Editorial
August 9, 2011

Nowhere to hide – Economic crisis biting

Tue, Aug 9, 2011

Another bold statement by the Government and people of St. Vincent and the Grenadines was made last Sunday with the ground-breaking ceremony for the construction of the terminal building of the international airport at Argyle.{{more}}

This critically-needed transportation infrastructural project is unfortunately the victim of the worst global economic crisis for eight decades, leaving our country in a virtual catch-22 situation. Having chosen tourism as the major engine of economic development, the international airport has become a necessity, but at the same time, the problems in the world economy present severe constraints to the mobilisation of the resources necessary for the completion of this ambitious project.
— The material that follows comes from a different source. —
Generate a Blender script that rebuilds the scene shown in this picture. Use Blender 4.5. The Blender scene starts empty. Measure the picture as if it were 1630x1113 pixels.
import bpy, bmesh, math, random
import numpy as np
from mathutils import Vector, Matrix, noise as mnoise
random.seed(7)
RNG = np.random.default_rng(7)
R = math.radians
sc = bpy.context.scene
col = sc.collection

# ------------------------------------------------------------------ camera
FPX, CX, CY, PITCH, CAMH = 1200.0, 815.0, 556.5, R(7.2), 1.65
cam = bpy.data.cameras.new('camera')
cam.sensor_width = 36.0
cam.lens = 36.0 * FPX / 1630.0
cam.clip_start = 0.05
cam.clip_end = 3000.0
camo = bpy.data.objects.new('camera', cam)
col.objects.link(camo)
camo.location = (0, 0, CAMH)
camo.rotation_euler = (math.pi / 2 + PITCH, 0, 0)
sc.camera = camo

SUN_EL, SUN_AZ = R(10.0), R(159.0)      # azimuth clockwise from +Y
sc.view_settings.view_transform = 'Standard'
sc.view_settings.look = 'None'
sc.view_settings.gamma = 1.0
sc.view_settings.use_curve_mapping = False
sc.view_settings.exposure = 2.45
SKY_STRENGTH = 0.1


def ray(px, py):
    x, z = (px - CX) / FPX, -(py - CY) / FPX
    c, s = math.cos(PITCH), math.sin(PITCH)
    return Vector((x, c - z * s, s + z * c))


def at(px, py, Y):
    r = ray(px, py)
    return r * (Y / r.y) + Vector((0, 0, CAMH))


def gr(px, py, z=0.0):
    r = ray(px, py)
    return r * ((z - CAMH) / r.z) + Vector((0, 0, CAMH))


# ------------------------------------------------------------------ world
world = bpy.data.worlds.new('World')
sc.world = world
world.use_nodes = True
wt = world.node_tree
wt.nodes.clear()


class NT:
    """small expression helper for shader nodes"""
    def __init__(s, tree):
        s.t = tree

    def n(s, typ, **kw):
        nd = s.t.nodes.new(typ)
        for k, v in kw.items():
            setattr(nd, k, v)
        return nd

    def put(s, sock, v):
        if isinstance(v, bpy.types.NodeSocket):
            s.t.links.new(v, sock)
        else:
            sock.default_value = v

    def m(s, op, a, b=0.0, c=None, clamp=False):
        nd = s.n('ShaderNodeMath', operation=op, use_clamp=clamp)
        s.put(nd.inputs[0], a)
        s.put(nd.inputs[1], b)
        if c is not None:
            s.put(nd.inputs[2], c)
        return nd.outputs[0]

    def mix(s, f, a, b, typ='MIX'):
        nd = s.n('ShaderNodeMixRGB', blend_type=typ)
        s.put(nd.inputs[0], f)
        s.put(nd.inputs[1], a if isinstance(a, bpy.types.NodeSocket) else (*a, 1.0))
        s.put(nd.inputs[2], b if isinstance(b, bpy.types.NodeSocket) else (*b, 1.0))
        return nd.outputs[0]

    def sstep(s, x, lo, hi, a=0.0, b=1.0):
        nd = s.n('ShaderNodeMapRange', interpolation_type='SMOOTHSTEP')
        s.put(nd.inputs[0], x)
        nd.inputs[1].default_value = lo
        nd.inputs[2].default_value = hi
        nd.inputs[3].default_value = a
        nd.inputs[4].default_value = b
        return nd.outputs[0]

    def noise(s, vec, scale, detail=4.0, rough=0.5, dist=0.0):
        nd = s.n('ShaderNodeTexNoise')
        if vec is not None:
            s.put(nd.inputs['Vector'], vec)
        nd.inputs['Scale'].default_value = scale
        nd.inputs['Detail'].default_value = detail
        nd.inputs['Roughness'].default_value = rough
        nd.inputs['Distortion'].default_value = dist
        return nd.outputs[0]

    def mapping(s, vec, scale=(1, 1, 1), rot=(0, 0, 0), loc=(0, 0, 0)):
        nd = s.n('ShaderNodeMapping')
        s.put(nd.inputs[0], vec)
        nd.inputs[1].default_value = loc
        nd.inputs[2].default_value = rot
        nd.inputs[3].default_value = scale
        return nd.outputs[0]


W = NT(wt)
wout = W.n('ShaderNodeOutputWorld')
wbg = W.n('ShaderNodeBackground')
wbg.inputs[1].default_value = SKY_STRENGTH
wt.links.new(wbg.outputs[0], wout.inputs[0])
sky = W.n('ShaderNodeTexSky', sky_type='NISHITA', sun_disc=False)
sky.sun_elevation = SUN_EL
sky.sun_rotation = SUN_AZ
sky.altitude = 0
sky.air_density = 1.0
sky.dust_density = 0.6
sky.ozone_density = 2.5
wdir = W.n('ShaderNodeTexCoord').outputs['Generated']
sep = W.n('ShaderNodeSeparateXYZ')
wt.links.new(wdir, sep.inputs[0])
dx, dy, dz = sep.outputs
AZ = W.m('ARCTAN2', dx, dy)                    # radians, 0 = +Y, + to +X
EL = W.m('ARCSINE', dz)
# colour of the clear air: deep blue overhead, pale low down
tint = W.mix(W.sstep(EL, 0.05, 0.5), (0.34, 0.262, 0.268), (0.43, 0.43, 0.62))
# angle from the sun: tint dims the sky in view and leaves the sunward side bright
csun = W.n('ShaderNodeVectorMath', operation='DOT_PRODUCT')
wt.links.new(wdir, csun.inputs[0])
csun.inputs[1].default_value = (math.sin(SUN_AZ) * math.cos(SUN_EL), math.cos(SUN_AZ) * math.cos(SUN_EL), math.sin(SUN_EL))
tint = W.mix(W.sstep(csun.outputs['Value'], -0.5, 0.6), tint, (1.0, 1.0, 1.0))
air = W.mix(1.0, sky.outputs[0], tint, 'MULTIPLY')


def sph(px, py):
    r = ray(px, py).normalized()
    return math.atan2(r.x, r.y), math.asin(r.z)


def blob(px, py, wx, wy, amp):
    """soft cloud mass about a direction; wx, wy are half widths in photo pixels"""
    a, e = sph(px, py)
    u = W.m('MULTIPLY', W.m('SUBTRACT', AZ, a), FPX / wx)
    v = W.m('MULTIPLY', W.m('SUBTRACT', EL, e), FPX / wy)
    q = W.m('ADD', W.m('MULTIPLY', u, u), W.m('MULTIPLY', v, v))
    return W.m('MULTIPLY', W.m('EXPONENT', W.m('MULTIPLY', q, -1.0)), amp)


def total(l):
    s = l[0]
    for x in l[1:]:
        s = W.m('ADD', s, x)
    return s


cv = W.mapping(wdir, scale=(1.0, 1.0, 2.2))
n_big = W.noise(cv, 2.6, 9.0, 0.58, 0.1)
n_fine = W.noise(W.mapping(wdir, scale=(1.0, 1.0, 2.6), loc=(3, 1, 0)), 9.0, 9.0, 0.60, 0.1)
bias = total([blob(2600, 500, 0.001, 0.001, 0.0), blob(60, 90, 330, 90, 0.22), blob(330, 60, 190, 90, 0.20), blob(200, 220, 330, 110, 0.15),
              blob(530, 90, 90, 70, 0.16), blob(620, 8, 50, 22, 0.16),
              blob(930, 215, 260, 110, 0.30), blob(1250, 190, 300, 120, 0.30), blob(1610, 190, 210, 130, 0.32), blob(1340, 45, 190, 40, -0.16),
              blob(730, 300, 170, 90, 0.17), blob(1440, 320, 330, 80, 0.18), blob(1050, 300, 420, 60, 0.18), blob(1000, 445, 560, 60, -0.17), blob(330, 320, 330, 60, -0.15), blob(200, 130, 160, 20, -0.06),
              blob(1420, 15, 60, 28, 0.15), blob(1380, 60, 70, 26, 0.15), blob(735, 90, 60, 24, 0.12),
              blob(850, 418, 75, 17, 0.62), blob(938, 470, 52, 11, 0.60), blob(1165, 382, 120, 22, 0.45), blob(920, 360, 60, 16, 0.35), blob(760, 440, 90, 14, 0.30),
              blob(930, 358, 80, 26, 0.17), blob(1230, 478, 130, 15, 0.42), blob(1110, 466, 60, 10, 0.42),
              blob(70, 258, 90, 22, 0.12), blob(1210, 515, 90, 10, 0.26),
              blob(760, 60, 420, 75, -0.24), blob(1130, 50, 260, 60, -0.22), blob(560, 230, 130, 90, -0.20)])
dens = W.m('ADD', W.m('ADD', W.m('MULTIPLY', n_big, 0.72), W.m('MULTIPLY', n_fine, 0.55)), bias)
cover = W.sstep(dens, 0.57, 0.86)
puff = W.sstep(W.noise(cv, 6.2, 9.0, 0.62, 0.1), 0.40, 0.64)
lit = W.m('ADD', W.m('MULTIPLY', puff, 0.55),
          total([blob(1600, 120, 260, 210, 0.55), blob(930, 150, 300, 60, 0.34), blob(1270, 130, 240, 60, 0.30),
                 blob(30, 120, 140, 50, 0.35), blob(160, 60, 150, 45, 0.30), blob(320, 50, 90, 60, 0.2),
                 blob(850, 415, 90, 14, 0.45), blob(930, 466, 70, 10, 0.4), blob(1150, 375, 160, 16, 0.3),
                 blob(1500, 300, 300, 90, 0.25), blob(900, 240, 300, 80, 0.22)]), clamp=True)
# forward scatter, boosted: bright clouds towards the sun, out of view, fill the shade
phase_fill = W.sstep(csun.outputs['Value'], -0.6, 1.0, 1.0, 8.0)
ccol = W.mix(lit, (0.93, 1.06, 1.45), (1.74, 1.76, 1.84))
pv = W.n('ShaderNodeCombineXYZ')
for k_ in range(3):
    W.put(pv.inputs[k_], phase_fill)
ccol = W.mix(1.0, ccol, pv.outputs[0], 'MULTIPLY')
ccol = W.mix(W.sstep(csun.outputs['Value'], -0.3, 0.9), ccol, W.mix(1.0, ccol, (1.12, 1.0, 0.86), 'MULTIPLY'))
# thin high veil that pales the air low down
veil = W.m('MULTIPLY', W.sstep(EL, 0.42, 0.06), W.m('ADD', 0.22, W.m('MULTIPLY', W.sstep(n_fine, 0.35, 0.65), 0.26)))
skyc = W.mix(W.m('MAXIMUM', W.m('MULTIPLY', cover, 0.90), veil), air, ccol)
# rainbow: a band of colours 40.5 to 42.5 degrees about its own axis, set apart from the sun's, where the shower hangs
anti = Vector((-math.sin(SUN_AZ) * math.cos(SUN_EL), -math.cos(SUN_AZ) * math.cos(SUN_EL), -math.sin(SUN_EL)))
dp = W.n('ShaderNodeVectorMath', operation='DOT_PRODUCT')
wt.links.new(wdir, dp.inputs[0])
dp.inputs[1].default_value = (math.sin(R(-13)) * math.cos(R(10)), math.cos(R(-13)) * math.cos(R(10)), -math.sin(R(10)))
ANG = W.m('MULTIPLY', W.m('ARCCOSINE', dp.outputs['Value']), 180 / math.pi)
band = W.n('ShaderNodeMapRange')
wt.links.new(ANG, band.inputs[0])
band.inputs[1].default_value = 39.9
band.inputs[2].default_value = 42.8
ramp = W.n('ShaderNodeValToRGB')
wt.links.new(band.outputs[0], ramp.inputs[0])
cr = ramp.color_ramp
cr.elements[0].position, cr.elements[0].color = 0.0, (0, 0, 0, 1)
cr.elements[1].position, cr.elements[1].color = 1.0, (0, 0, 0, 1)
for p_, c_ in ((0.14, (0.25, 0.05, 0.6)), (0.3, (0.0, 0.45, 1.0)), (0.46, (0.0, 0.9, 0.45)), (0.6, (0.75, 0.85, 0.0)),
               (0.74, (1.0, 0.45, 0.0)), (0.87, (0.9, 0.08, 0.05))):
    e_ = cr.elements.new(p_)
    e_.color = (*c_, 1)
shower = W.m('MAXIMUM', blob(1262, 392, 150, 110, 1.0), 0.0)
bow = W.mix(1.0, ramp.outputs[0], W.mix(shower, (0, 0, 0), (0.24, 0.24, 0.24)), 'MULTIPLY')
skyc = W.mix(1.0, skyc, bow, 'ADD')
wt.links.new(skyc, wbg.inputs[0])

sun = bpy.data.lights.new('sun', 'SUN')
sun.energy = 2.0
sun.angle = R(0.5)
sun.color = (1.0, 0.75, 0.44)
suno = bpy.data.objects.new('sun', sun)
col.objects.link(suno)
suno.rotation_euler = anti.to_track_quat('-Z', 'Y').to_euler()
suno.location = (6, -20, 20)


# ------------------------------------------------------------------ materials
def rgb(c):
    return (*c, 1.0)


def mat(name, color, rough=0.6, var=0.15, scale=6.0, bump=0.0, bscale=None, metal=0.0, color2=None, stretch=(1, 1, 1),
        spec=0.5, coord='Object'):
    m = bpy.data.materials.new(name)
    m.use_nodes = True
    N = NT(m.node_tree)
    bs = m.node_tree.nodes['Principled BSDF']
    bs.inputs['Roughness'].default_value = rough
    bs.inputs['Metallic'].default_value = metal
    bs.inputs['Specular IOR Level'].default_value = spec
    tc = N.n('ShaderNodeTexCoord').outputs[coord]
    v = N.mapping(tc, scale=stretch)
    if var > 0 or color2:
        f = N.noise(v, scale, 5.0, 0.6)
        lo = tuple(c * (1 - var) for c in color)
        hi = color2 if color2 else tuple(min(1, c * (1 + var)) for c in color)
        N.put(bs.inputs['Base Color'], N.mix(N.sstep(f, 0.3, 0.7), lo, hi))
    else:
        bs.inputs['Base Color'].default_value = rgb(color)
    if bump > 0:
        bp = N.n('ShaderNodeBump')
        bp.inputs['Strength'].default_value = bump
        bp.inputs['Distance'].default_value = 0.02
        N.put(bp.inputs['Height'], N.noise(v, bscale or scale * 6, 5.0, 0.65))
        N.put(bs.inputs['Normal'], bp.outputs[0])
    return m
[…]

Even as we optimistically break the sod to commence the construction of the terminal building at Argyle, the international picture is far from rosy. Only last week, the credit rating of the United States, our own economic lodestar, was downgraded. That country faces an economic recession much worse than that at the onset of the last recession, in December 2007. All the major economic indicators are down – jobs, incomes, output and industrial production. A feature writer in the New York Times on Sunday, had this to say about the plight facing Americans: “When the last downturn hit, the credit bubble left Americans with lots of fat to cut, but a new one would force families to cut to the bone.”
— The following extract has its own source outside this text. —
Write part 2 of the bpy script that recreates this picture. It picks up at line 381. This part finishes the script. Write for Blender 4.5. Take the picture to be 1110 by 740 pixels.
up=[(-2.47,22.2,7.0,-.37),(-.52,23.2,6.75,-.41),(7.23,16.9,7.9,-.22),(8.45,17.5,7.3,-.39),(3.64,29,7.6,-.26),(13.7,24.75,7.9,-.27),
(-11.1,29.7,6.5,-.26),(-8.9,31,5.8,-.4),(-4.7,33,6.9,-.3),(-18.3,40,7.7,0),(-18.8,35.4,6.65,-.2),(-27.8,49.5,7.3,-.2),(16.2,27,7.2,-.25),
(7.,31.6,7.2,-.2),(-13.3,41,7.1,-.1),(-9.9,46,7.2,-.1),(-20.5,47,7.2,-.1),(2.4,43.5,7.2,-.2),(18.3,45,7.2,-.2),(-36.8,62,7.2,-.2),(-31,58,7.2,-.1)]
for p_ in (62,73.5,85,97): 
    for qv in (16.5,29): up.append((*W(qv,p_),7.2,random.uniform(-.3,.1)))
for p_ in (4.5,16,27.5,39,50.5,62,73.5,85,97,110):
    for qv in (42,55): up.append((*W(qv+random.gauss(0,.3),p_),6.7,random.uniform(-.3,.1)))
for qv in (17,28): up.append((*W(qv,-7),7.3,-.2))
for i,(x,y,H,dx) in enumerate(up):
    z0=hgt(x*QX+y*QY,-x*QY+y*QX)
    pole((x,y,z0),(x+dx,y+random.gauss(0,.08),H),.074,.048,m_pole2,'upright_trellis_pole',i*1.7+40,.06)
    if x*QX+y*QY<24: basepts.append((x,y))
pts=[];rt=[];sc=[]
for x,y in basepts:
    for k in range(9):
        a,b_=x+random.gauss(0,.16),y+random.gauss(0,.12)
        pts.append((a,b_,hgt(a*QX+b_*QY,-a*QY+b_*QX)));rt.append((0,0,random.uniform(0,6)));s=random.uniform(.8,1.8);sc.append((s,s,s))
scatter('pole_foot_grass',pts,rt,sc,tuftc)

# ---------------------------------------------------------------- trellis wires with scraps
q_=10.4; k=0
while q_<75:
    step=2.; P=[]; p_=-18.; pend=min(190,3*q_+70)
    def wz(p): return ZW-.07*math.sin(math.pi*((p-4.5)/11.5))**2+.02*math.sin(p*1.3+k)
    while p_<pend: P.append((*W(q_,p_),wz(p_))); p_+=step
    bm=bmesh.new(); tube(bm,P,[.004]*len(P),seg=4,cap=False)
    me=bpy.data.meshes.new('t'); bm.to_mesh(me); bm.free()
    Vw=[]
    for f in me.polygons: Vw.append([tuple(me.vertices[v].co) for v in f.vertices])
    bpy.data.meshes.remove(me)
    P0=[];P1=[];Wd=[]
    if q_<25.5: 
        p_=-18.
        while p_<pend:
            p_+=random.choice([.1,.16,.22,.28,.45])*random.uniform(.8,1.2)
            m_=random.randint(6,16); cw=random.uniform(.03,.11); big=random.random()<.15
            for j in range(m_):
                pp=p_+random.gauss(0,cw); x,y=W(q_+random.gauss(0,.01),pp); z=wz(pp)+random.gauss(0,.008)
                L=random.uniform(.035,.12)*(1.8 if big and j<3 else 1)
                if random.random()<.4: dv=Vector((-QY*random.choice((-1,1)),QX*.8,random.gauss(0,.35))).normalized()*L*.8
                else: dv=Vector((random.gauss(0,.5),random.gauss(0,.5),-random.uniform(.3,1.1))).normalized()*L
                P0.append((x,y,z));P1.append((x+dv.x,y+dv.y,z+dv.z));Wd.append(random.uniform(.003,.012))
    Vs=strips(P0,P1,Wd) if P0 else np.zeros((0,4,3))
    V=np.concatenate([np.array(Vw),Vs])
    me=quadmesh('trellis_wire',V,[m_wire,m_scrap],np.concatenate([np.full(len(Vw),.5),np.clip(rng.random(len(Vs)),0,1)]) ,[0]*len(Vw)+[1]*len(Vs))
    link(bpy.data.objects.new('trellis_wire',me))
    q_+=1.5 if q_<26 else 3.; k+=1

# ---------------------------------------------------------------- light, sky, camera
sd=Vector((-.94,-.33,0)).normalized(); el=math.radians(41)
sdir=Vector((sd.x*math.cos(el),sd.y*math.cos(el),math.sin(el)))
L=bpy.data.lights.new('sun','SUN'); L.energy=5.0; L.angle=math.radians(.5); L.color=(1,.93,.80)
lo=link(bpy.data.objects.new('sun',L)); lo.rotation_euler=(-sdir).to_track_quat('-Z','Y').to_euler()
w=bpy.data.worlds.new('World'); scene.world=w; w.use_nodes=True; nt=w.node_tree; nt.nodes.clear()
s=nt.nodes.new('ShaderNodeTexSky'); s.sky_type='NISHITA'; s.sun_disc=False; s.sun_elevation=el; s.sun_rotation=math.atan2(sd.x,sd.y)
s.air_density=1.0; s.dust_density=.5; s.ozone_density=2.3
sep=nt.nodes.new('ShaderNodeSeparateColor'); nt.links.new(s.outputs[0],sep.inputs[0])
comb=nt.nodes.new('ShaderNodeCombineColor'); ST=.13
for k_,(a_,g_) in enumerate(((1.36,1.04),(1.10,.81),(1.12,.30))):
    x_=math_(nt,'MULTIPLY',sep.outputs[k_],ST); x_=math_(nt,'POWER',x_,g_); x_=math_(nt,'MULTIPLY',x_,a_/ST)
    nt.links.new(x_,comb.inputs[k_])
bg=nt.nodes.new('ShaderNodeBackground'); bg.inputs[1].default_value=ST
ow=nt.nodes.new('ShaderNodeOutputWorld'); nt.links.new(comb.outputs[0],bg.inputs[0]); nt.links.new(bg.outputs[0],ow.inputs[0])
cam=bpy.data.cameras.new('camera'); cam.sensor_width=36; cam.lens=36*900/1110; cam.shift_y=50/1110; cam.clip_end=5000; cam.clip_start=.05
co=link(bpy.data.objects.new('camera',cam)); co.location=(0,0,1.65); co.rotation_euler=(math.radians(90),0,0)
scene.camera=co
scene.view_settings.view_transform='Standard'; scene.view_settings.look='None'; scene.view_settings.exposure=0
It is a most sobering thought that our stable EC dollar is tied to the US dollar and any weakening of the value of the “greenback” will have catastrophic consequences for our own economy. Add to this the steady decline in the fortunes of the banana industry, having negative effects not only on foreign exchange earnings, but also on employment, especially in the rural economy. Additionally, Europe, our major source of external funding, is in dire economic straits. This poses further challenges to both European Union aid flows, as well as to attracting foreign direct investment from that source.

The bleak situation is exacerbated by the continuing rise in fuel costs. Over the past week alone, Government has been forced to accede to demands from economic operators for increases in the price of liquified petroleum gas and bus fares. It will not be long before other sectors which are feeling the squeeze make their demands too. This would include workers, public sector workers especially. But with government revenue shrinking, whence will government find the wherewithal to meet such demands?

In this tight situation, there are those who appear not to understand nor appreciate the dilemma facing countries like ours. In the USA, President Obama has defined his “urgent mission” as being to expand the economy and create jobs. But he faces stout resistance from those who want to preserve the privileges of the rich and to force the working people to bear the brunt of the crisis, through job and salary cuts, as well as reduction in social spending. Those pressures are on governments in this part of the world too, via recommendations from international financial institutions to reduce public spending.

This is the source of the rumours that Government plans to introduce a 10 per cent salary cut for public servants. Fortunately, the Prime Minister has debunked those rumours. The President of the Public Service Union has also said he has no knowledge of any such impending salary cut.

The economic crisis facing St. Vincent and the Grenadines is not unique to our country, nor is it confined to the Caribbean, most countries being much worse off than we are. This situation calls for understanding, patience, sacrifice and hard work, and, above all, unity of our people around a programme of economic salvation.